The crop is cut with the Canvas API on your own machine. No upload, no account, no watermark.

About this tool

This image cropper lays a draggable crop box over your photo and tracks the selection in the image's natural pixels, so what the fields say is what the exported file measures. Move the box, pull its corner handles, type an exact width, height, and X and Y offset, or pick a preset to snap it to a fixed aspect ratio; downloading renders only the selected region through the Canvas API and saves it in the original format. Selections larger than the browser's canvas ceiling of 8192 pixels per side are scaled to fit so the export cannot silently fail.

Common jobs include squaring a photo for an avatar, cutting a 16:9 frame out of a screenshot for a slide, trimming dead space from the edge of a scan, and framing a 9:16 slice for a phone wallpaper or story. Because the measurement is in pixels rather than a vague percentage, it also suits forms and platforms that demand an exact region.

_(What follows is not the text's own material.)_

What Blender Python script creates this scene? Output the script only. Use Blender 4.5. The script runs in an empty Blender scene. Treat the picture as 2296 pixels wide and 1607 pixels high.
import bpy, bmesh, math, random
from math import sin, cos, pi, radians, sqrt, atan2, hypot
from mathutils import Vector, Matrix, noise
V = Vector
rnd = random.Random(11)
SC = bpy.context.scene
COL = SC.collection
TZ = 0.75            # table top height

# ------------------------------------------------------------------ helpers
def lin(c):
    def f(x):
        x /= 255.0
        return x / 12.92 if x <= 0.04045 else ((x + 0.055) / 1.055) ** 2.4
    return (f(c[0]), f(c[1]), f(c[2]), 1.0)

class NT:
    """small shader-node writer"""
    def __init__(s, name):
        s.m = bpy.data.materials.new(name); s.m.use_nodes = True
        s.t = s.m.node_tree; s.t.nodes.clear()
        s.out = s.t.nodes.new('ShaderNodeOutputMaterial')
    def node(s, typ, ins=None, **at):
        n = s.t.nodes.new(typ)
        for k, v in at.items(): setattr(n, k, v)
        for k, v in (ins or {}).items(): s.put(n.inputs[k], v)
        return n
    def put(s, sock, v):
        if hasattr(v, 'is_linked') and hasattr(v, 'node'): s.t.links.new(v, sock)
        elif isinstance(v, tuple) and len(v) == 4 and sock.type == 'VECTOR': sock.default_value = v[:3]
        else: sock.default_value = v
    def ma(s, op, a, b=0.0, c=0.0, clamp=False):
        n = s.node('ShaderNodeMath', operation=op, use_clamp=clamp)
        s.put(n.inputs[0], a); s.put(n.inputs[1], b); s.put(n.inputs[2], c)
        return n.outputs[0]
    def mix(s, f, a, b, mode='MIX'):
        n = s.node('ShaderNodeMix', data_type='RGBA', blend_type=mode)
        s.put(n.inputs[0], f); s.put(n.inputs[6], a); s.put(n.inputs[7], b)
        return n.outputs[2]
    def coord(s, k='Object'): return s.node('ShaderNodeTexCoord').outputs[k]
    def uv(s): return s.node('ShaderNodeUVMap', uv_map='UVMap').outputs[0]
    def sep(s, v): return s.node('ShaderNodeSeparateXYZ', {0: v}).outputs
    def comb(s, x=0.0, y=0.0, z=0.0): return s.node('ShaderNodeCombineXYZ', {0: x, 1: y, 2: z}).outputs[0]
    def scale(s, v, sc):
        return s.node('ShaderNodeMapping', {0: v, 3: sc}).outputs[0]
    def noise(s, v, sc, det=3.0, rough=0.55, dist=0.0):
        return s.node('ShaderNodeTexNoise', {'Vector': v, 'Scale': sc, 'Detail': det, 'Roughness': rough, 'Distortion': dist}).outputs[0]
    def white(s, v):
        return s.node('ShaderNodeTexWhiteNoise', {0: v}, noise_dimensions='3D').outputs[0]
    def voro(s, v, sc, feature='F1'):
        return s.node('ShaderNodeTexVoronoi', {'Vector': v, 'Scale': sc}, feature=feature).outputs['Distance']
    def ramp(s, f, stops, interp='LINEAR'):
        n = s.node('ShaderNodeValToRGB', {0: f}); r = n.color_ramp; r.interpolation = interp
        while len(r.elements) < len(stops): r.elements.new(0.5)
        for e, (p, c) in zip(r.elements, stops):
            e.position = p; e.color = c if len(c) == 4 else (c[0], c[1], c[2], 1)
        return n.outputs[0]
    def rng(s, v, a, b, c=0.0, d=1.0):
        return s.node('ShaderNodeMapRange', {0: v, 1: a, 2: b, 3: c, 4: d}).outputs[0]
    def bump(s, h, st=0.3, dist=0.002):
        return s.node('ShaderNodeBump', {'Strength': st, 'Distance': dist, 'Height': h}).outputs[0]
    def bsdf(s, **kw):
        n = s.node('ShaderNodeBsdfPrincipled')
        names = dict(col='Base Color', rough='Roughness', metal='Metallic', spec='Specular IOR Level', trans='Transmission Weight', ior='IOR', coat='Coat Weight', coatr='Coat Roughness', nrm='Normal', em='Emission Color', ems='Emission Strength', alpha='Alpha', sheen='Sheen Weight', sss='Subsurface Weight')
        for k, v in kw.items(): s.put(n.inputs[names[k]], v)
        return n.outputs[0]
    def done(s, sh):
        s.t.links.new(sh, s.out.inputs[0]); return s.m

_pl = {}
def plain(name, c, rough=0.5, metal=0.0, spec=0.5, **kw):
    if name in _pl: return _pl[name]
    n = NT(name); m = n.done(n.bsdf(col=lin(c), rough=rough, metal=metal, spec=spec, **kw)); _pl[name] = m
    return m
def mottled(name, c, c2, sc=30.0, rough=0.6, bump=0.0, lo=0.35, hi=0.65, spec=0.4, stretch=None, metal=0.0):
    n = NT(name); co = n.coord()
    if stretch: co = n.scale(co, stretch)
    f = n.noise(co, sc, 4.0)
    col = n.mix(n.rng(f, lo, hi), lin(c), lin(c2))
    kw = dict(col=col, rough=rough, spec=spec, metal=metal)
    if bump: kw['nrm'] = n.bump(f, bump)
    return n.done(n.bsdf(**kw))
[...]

Nothing you drop in is transmitted; the whole crop happens on your device. If you need to work out what dimensions a given ratio implies, the aspect ratio calculator does the arithmetic. To scale the cropped file to a target size afterwards use the image resizer, and to cut its file weight down use the image compressor.

Frequently asked questions

How do I crop an image?
Drop in a photo, then drag the crop box to move it and drag the corners to resize, or type an exact width, height, and position into the fields. Pick an aspect ratio to keep the crop locked to a shape. Download saves just the cropped area.
Can I crop to a square or a specific ratio?
Yes. Choose 1:1 for a square, or 4:3, 16:9, 3:2, and 9:16 for common photo and video shapes. Choose Free to crop to any size.
Are my images uploaded anywhere?
No. Cropping happens entirely in your browser using the Canvas API. Your image never leaves your device and is never sent to a server.
What formats are supported?
JPEG, PNG, and WebP. The cropped image keeps the same format as the one you dropped in.